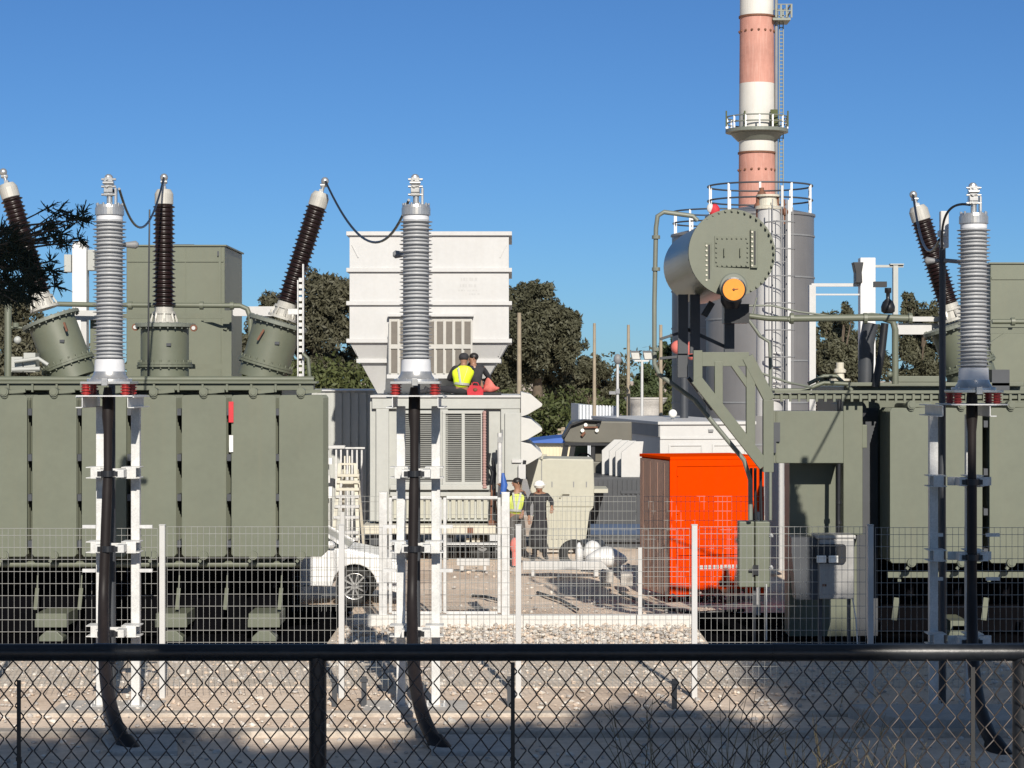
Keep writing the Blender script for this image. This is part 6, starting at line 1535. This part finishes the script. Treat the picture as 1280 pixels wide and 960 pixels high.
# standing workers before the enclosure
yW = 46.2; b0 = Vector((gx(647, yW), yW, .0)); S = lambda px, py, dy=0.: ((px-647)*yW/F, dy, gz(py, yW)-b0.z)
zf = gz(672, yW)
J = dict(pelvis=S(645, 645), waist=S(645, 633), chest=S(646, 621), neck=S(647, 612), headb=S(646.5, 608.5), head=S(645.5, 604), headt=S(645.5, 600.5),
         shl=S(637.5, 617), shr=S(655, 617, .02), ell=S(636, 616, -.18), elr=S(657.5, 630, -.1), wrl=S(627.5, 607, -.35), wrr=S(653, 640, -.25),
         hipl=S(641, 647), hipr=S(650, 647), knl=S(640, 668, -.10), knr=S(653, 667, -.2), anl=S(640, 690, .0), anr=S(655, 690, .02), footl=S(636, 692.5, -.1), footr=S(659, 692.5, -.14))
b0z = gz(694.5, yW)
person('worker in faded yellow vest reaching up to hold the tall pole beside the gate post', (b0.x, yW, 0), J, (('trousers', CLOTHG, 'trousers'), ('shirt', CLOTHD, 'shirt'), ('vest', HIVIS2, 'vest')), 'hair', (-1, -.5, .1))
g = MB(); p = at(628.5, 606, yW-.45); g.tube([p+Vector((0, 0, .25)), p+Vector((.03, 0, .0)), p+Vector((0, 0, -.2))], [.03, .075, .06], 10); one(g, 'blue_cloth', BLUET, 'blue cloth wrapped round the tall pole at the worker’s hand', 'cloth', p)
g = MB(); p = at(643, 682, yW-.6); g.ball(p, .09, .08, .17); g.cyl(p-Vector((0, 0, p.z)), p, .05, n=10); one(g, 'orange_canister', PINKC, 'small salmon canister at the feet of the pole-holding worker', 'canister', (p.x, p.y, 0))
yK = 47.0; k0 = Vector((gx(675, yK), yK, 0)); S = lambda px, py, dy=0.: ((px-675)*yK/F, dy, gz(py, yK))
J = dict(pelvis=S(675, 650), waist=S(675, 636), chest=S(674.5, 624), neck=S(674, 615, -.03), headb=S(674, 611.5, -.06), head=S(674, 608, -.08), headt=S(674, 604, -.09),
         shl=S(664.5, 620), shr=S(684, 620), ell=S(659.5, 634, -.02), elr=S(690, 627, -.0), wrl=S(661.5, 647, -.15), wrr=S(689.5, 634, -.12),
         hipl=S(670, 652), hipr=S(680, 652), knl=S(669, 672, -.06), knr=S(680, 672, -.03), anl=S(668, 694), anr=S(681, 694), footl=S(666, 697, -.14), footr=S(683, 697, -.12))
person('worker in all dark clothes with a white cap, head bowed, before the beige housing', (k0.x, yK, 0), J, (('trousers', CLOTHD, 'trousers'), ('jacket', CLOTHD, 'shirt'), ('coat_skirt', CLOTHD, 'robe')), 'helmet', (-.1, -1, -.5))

...

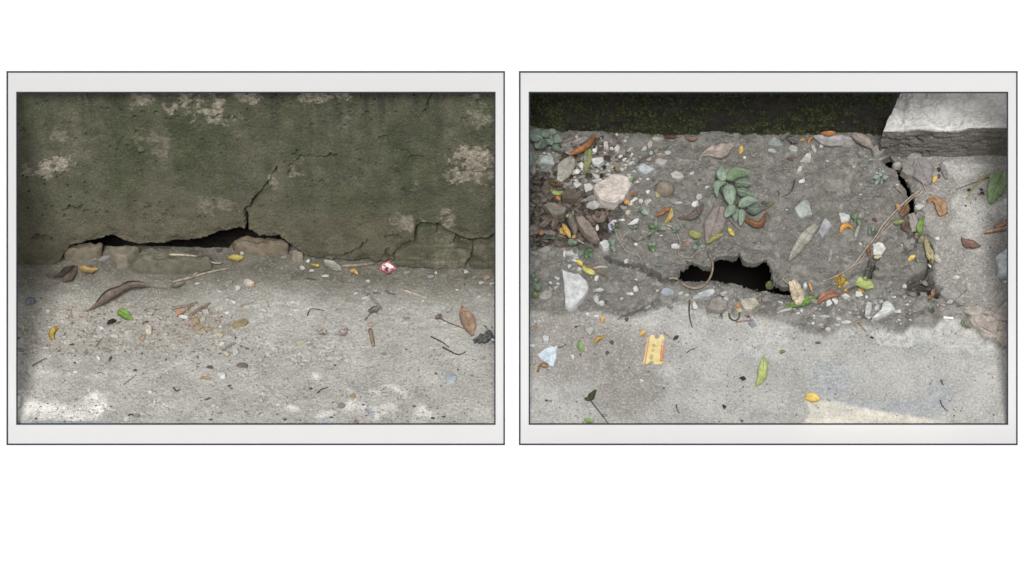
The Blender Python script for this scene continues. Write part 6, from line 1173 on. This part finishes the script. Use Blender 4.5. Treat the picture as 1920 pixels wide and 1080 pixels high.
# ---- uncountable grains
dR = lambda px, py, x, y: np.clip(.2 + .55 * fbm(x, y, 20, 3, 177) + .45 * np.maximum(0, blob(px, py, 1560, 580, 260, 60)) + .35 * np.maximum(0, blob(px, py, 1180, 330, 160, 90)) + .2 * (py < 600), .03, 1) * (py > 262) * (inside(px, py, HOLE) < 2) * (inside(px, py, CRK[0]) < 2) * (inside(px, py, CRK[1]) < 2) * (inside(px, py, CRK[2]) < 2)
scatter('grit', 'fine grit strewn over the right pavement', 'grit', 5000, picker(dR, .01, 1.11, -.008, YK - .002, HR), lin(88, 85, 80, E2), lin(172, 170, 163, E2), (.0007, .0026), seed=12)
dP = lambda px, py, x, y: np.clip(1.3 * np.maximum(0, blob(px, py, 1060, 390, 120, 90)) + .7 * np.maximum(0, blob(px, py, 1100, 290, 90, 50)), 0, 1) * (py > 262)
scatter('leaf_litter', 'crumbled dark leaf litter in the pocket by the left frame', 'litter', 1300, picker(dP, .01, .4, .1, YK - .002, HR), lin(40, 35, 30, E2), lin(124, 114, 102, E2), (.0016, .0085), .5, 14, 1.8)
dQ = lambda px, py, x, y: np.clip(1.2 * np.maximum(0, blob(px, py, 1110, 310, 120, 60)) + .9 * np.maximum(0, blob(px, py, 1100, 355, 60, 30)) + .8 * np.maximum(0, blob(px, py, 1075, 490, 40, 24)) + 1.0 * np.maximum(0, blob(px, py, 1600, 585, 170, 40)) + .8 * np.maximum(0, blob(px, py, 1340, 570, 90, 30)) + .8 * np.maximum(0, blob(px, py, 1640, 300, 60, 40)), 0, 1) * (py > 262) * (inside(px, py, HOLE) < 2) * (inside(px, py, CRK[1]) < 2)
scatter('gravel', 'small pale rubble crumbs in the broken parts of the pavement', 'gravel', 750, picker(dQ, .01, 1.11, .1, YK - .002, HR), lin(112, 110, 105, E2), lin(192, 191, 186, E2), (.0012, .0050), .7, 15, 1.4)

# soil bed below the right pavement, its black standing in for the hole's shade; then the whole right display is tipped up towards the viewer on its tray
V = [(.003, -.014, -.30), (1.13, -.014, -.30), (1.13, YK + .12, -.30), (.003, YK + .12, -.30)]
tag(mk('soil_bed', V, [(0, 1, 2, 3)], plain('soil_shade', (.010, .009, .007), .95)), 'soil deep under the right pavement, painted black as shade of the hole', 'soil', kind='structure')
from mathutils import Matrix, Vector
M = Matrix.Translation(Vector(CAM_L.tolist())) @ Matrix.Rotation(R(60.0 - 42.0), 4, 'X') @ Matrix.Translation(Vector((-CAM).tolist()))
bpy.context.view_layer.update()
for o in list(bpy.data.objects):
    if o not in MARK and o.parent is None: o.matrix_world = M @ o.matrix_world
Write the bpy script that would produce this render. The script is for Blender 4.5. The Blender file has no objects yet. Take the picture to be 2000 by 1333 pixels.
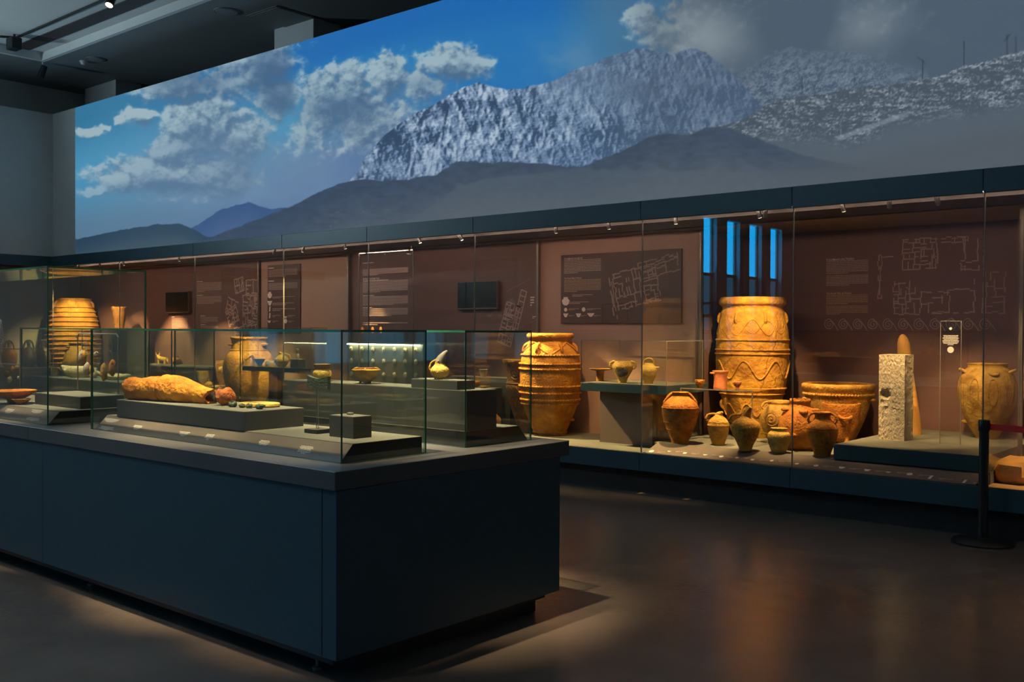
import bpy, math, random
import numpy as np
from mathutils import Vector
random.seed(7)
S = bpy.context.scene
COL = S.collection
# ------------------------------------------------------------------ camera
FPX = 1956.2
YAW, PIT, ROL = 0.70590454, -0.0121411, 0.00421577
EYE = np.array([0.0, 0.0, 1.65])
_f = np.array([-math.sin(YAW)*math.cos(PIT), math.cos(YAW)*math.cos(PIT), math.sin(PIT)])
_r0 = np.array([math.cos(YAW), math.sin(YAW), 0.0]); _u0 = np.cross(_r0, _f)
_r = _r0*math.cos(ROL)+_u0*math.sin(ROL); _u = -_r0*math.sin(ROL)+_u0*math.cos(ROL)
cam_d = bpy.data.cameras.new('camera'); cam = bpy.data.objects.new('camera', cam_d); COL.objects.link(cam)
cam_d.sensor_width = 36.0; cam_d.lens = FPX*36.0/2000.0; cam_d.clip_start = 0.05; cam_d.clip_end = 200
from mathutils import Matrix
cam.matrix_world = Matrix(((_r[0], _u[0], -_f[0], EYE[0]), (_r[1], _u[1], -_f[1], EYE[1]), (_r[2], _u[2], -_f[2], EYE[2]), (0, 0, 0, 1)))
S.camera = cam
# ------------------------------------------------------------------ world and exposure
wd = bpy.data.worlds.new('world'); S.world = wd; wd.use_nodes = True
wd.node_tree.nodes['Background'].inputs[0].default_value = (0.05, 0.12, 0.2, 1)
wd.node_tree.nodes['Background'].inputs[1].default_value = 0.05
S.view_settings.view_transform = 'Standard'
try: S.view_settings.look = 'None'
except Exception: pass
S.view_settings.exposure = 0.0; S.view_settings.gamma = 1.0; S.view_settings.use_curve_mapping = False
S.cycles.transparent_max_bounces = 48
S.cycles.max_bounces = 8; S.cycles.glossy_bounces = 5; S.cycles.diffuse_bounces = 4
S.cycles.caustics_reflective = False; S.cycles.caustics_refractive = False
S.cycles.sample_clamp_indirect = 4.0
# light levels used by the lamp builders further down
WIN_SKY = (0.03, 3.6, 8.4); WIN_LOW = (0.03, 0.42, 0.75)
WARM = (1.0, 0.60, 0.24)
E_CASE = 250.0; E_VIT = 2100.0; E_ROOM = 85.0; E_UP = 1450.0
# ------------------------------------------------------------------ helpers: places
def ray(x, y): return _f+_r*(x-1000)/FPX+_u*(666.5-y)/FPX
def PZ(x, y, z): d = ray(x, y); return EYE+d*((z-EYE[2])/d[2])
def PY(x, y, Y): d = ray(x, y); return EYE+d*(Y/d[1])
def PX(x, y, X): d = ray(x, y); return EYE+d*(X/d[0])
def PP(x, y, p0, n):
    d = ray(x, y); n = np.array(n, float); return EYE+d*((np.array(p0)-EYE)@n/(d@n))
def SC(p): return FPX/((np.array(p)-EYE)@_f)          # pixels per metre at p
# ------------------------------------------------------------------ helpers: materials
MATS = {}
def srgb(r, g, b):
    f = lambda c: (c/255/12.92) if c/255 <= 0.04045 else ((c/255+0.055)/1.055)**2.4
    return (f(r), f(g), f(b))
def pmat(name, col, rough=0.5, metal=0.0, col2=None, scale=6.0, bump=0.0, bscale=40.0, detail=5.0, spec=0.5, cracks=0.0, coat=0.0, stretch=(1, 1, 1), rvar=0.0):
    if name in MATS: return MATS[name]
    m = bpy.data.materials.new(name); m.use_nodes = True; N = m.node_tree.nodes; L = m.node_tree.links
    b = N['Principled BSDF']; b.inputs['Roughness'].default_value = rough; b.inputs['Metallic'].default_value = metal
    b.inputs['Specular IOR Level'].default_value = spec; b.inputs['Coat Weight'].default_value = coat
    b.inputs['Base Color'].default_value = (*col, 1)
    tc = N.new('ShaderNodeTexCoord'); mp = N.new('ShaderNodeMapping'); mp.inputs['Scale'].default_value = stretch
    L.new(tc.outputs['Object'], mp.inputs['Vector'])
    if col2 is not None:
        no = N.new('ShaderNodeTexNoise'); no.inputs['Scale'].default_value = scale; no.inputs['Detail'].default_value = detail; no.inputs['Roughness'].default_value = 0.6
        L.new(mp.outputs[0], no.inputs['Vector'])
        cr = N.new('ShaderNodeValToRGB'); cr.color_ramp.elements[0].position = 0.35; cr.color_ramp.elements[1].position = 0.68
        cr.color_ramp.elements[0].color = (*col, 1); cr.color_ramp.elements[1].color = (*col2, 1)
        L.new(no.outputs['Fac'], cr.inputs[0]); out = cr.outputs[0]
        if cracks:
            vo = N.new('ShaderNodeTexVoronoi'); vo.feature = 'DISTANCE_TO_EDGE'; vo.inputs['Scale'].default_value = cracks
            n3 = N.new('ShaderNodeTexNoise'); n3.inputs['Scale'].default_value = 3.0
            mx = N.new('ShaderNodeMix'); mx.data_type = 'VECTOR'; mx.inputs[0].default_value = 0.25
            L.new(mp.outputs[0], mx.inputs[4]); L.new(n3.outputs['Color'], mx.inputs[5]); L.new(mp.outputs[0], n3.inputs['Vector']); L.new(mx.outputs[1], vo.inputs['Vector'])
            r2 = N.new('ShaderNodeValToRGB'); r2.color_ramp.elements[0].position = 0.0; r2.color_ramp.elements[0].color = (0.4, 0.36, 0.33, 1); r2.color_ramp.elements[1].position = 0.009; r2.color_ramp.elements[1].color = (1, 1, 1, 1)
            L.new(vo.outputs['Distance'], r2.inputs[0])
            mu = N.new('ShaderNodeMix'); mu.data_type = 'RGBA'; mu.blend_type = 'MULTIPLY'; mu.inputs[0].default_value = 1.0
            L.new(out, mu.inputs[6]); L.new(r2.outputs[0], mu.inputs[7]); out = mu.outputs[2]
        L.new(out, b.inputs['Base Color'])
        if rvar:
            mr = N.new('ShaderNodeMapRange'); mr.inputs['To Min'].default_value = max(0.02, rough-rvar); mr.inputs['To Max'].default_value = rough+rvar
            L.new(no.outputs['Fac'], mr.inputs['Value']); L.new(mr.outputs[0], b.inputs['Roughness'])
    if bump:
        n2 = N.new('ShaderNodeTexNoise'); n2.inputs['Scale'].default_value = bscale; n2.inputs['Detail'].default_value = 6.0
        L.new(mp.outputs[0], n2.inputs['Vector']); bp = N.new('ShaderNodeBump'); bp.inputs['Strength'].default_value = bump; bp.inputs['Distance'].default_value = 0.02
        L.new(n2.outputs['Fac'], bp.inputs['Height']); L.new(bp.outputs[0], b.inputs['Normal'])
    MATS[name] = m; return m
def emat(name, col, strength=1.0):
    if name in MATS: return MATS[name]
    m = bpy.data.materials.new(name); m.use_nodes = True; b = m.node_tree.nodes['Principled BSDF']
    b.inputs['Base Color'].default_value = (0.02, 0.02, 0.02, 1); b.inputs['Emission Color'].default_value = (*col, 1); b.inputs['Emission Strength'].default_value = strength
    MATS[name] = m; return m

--

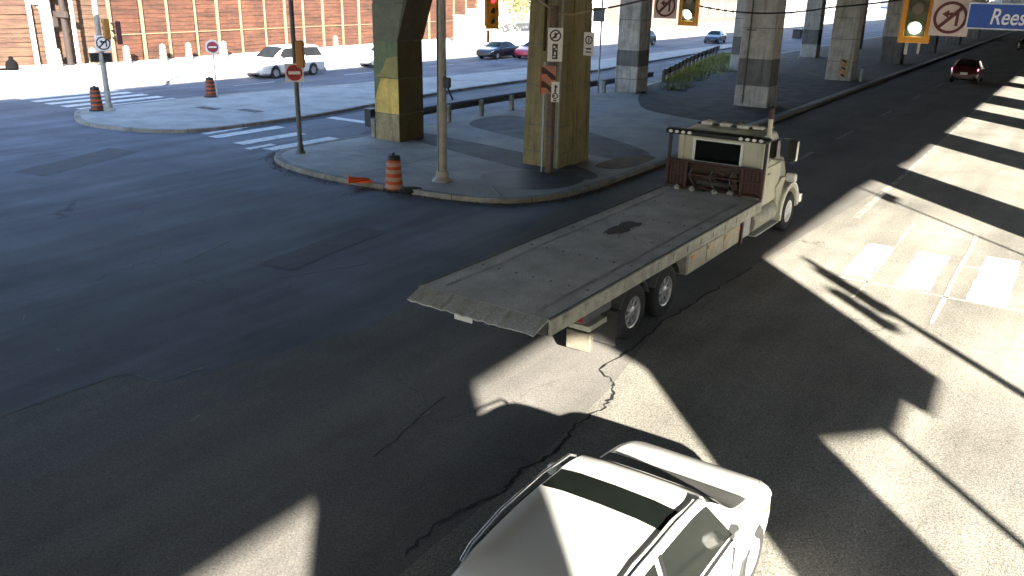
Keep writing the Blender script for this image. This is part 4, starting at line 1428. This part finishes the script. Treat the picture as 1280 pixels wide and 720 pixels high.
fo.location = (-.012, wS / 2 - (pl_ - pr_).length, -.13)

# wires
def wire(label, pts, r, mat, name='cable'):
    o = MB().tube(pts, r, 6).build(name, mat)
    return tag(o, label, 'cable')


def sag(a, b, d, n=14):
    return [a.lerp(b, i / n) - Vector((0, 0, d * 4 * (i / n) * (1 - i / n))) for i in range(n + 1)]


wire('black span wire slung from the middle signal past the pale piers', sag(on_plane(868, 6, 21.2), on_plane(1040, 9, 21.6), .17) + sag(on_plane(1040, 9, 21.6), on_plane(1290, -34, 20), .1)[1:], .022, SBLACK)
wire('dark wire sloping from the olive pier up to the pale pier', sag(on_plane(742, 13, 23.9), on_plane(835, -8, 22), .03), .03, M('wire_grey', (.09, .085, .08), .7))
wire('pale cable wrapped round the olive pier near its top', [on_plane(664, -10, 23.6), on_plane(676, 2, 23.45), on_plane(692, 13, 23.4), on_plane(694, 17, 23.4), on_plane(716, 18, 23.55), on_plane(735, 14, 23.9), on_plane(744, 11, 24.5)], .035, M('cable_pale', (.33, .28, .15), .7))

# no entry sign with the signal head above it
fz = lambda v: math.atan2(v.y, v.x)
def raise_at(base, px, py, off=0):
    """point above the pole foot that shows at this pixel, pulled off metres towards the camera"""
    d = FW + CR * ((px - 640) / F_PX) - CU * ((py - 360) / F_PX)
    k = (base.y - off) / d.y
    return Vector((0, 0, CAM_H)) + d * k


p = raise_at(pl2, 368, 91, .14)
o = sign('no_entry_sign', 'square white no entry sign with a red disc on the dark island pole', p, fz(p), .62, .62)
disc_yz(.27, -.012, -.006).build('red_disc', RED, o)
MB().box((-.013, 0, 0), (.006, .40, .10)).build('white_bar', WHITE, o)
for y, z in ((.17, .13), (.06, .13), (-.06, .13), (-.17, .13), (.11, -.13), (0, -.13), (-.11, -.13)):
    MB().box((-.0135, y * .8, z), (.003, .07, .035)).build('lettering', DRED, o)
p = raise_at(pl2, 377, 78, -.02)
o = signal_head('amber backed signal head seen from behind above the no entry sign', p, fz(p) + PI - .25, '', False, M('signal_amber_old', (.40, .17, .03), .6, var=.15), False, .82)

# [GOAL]
From the records above, repeat exactly the lines from the one with "The Blender Python" through the one with "scatter('gravel', 'small pale", both included.

# [SOLUTION]
The Blender Python script for this scene continues. Write part 6, from line 1173 on. This part finishes the script. Use Blender 4.5. Treat the picture as 1920 pixels wide and 1080 pixels high.
# ---- uncountable grains
dR = lambda px, py, x, y: np.clip(.2 + .55 * fbm(x, y, 20, 3, 177) + .45 * np.maximum(0, blob(px, py, 1560, 580, 260, 60)) + .35 * np.maximum(0, blob(px, py, 1180, 330, 160, 90)) + .2 * (py < 600), .03, 1) * (py > 262) * (inside(px, py, HOLE) < 2) * (inside(px, py, CRK[0]) < 2) * (inside(px, py, CRK[1]) < 2) * (inside(px, py, CRK[2]) < 2)
scatter('grit', 'fine grit strewn over the right pavement', 'grit', 5000, picker(dR, .01, 1.11, -.008, YK - .002, HR), lin(88, 85, 80, E2), lin(172, 170, 163, E2), (.0007, .0026), seed=12)
dP = lambda px, py, x, y: np.clip(1.3 * np.maximum(0, blob(px, py, 1060, 390, 120, 90)) + .7 * np.maximum(0, blob(px, py, 1100, 290, 90, 50)), 0, 1) * (py > 262)
scatter('leaf_litter', 'crumbled dark leaf litter in the pocket by the left frame', 'litter', 1300, picker(dP, .01, .4, .1, YK - .002, HR), lin(40, 35, 30, E2), lin(124, 114, 102, E2), (.0016, .0085), .5, 14, 1.8)
dQ = lambda px, py, x, y: np.clip(1.2 * np.maximum(0, blob(px, py, 1110, 310, 120, 60)) + .9 * np.maximum(0, blob(px, py, 1100, 355, 60, 30)) + .8 * np.maximum(0, blob(px, py, 1075, 490, 40, 24)) + 1.0 * np.maximum(0, blob(px, py, 1600, 585, 170, 40)) + .8 * np.maximum(0, blob(px, py, 1340, 570, 90, 30)) + .8 * np.maximum(0, blob(px, py, 1640, 300, 60, 40)), 0, 1) * (py > 262) * (inside(px, py, HOLE) < 2) * (inside(px, py, CRK[1]) < 2)
scatter('gravel', 'small pale rubble crumbs in the broken parts of the pavement', 'gravel', 750, picker(dQ, .01, 1.11, .1, YK - .002, HR), lin(112, 110, 105, E2), lin(192, 191, 186, E2), (.0012, .0050), .7, 15, 1.4)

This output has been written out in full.